### Recorded data

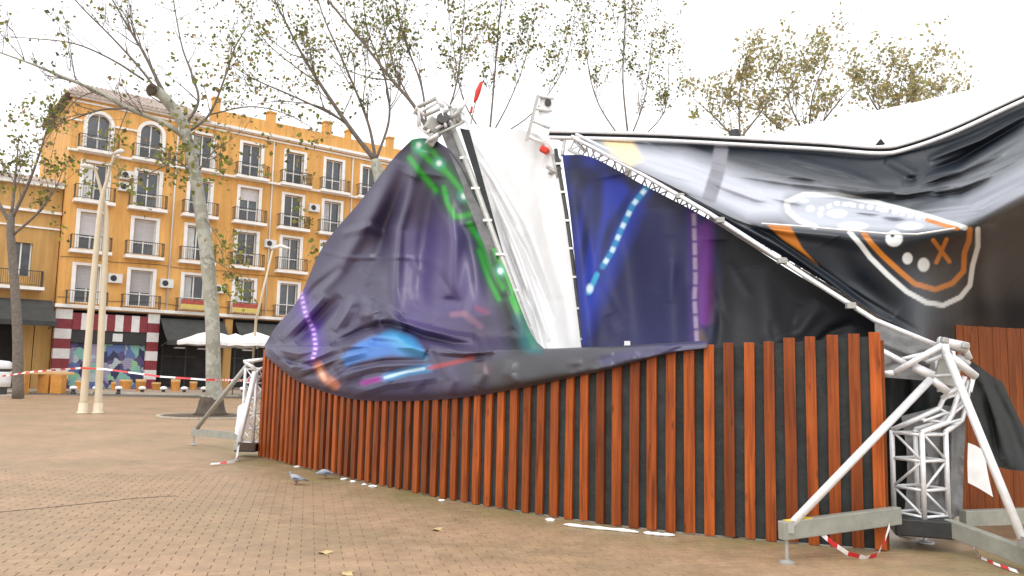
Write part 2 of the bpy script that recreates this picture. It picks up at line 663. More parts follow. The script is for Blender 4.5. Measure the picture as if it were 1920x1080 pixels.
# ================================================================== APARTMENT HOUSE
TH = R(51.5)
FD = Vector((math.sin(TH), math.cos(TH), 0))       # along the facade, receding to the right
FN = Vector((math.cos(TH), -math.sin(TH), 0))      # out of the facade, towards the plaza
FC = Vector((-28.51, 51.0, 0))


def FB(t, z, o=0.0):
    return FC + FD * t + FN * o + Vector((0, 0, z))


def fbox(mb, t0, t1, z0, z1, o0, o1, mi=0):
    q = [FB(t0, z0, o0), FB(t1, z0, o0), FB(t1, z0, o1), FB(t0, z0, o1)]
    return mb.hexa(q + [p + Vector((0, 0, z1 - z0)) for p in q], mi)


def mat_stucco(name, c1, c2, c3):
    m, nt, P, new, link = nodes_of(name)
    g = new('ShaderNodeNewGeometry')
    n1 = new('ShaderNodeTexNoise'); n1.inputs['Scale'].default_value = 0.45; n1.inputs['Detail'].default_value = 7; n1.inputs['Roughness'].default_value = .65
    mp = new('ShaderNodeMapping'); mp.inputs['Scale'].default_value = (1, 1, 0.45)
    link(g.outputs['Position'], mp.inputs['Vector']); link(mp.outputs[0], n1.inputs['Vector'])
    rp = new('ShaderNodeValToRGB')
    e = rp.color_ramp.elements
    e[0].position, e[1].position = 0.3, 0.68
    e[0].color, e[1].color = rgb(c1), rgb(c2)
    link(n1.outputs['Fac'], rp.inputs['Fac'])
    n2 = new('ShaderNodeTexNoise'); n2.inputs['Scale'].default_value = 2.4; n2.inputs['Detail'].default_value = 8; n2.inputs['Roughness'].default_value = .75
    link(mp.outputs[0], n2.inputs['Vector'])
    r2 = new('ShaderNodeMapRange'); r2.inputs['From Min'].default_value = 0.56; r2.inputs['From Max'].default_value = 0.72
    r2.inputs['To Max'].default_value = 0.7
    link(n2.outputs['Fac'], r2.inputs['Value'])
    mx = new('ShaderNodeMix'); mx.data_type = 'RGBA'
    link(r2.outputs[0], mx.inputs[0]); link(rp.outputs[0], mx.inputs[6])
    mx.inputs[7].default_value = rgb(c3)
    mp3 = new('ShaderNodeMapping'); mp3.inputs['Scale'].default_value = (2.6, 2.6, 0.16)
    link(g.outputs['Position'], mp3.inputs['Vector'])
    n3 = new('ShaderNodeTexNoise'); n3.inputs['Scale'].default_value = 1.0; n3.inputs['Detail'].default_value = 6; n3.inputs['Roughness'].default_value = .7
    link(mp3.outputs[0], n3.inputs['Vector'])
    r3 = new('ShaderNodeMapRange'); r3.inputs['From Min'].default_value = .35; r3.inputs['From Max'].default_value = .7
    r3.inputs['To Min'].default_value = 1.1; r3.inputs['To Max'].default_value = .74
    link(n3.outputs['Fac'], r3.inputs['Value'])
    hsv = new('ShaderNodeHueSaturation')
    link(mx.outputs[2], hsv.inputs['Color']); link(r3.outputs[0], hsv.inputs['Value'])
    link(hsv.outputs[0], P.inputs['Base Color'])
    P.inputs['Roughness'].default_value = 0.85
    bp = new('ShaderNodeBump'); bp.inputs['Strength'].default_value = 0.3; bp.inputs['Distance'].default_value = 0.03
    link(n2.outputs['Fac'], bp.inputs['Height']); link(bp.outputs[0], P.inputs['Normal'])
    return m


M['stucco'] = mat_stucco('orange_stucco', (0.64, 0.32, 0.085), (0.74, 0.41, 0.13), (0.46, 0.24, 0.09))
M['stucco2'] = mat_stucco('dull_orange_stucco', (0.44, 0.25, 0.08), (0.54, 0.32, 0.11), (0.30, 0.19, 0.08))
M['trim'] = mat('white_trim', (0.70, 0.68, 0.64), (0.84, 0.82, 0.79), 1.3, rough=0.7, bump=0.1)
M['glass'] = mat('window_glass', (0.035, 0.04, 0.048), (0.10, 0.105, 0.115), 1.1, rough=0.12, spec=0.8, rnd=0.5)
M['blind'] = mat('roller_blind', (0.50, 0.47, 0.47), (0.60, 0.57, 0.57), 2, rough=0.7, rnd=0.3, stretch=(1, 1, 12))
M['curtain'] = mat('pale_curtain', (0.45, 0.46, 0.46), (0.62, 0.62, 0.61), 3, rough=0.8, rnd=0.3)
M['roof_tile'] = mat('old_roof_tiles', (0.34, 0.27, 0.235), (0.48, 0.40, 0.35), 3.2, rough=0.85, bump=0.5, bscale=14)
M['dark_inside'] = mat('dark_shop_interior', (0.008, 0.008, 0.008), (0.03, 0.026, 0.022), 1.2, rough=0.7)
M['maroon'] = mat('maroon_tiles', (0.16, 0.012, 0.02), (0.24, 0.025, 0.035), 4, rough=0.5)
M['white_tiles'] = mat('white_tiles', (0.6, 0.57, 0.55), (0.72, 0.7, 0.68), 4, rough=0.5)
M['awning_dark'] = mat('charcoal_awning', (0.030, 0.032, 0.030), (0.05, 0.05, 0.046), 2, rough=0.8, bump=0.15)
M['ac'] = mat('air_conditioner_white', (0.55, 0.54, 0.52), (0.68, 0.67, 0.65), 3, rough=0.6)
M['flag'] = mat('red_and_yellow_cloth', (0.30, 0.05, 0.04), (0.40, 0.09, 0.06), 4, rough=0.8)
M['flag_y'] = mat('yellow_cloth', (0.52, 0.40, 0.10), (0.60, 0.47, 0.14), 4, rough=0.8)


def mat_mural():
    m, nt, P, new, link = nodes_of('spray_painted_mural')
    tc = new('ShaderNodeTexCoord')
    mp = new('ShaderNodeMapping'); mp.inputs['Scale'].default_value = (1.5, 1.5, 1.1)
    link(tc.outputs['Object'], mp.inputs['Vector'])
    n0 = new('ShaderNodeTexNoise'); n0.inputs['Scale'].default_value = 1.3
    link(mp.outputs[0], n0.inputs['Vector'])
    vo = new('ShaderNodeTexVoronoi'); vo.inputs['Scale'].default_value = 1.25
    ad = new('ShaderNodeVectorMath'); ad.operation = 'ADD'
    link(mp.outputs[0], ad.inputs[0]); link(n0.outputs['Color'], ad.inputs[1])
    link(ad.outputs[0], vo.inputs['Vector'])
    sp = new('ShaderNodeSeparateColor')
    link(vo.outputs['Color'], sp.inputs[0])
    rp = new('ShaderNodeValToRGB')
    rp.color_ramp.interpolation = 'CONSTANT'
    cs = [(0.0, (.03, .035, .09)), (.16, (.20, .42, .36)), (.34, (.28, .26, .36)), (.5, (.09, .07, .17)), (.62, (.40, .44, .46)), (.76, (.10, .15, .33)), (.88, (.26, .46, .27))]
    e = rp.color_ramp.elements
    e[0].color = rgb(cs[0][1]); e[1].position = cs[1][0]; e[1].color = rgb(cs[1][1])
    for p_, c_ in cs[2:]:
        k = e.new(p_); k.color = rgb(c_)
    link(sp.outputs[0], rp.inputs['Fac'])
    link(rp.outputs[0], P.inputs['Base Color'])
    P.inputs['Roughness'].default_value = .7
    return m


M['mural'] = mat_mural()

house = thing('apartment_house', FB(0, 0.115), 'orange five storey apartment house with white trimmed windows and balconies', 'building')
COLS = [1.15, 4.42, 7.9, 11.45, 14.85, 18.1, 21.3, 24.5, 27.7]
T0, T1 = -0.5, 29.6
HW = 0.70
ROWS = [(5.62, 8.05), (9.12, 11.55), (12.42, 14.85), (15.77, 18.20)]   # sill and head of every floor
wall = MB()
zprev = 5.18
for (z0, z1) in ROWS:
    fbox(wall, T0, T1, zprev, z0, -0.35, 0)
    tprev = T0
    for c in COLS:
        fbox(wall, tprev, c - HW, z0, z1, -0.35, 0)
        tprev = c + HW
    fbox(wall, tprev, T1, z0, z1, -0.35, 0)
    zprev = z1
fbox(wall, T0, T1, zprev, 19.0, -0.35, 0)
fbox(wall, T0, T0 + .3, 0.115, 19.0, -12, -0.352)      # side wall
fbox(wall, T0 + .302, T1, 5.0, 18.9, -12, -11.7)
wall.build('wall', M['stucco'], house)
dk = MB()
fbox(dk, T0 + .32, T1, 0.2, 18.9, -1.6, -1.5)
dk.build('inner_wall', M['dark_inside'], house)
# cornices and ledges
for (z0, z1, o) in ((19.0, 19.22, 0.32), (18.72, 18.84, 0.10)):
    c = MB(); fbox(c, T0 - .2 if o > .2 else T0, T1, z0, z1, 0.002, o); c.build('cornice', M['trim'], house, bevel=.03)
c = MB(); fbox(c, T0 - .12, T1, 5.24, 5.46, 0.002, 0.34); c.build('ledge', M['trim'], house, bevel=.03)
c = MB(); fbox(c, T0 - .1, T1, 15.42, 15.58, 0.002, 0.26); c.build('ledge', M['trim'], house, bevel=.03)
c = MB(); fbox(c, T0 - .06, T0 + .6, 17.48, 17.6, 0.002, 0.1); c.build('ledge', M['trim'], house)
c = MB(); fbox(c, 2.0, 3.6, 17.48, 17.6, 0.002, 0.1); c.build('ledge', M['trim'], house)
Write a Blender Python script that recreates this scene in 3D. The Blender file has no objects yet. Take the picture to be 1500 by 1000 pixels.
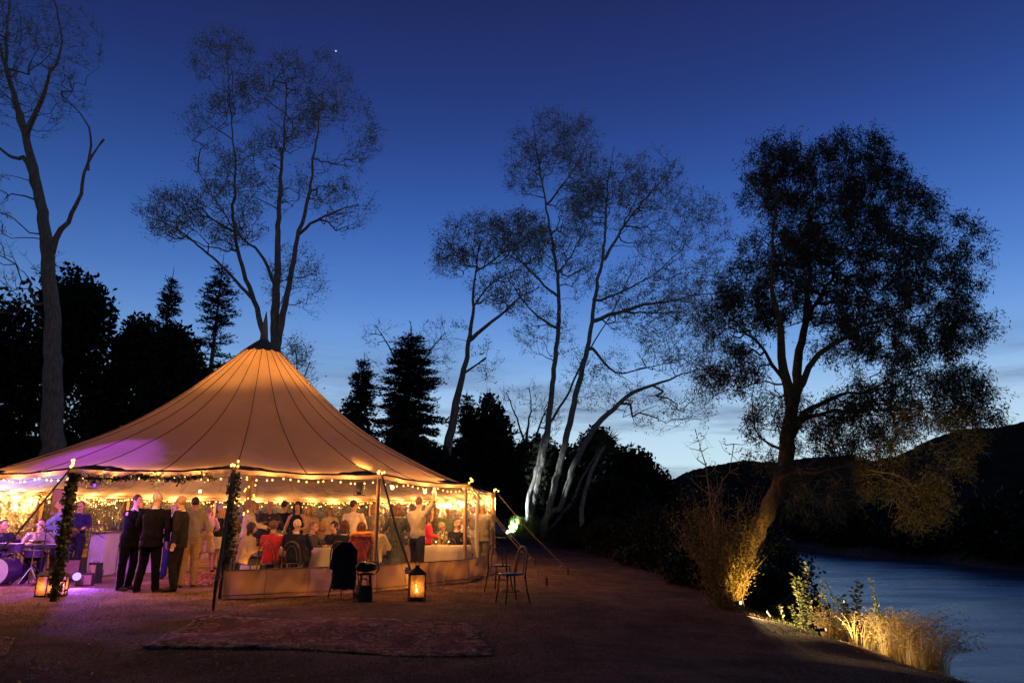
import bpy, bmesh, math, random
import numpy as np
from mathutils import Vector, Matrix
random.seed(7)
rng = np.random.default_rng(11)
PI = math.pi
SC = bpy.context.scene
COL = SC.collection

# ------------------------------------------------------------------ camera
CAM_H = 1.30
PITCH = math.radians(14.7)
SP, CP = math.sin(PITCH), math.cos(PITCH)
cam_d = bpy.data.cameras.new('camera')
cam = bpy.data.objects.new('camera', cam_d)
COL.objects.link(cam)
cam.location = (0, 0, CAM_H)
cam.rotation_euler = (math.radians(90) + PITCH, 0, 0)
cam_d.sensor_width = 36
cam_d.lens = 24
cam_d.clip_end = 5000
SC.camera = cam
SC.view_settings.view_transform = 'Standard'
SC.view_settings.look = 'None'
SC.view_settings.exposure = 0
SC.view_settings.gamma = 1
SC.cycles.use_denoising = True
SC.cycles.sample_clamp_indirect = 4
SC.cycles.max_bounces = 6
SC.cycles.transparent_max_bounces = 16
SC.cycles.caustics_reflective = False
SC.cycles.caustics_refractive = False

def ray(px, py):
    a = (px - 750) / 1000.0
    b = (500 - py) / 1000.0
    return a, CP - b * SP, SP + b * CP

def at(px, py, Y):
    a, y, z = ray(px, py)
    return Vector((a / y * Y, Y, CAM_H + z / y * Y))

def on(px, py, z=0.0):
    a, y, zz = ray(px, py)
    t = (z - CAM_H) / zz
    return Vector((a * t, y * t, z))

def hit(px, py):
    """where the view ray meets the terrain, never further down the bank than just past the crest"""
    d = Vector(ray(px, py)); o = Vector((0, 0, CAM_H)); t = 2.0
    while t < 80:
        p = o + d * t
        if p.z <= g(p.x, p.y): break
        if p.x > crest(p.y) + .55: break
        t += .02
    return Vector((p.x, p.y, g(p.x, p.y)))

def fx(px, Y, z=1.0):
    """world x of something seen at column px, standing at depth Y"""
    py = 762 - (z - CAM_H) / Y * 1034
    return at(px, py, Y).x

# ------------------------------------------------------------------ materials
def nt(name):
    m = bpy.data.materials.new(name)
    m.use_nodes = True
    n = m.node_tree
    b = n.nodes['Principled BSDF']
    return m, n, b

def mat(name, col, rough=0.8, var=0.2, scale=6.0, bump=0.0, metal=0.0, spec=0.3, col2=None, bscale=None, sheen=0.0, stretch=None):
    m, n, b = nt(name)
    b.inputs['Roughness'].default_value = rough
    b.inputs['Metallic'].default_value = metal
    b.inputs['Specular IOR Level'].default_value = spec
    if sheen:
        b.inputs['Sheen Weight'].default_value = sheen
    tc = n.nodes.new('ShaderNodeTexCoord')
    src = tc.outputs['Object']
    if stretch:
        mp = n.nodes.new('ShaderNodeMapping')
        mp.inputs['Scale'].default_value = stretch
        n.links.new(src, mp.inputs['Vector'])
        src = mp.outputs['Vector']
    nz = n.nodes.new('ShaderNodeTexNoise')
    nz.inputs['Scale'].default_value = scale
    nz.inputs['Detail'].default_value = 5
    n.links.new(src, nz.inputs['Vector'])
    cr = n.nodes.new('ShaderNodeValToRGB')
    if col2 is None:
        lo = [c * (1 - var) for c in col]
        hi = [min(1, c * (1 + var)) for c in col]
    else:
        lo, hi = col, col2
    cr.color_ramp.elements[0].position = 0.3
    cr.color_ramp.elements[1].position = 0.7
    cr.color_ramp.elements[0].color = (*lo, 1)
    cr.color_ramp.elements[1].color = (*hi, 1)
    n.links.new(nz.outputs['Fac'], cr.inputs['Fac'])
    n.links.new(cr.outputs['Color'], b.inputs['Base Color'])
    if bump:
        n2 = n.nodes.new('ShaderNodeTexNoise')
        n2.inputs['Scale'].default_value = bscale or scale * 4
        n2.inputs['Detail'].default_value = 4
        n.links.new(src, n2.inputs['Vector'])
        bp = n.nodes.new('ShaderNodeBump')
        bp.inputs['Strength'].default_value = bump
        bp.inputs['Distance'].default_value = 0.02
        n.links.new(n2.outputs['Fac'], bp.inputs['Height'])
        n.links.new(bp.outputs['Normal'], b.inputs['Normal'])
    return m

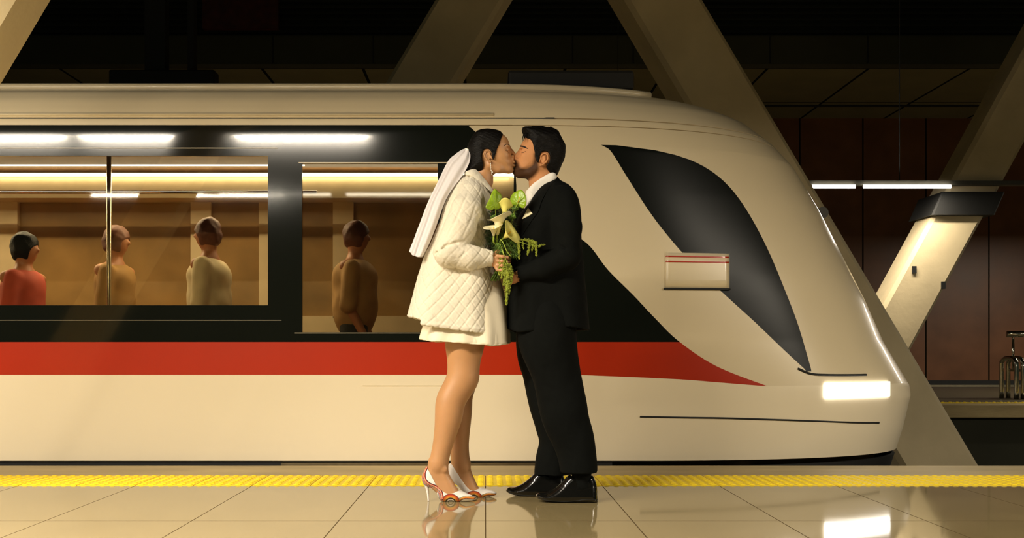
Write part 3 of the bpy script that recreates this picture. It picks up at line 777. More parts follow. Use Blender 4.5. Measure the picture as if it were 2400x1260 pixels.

######

Problem:
From the first line above through the line containing "return mb.hexa(q +", copy everything exactly, without the pictures.

Final result:
Write part 2 of the bpy script that recreates this picture. It picks up at line 663. More parts follow. The script is for Blender 4.5. Measure the picture as if it were 1920x1080 pixels.
# ================================================================== APARTMENT HOUSE
TH = R(51.5)
FD = Vector((math.sin(TH), math.cos(TH), 0))       # along the facade, receding to the right
FN = Vector((math.cos(TH), -math.sin(TH), 0))      # out of the facade, towards the plaza
FC = Vector((-28.51, 51.0, 0))


def FB(t, z, o=0.0):
    return FC + FD * t + FN * o + Vector((0, 0, z))


def fbox(mb, t0, t1, z0, z1, o0, o1, mi=0):
    q = [FB(t0, z0, o0), FB(t1, z0, o0), FB(t1, z0, o1), FB(t0, z0, o1)]
    return mb.hexa(q + [p + Vector((0, 0, z1 - z0)) for p in q], mi)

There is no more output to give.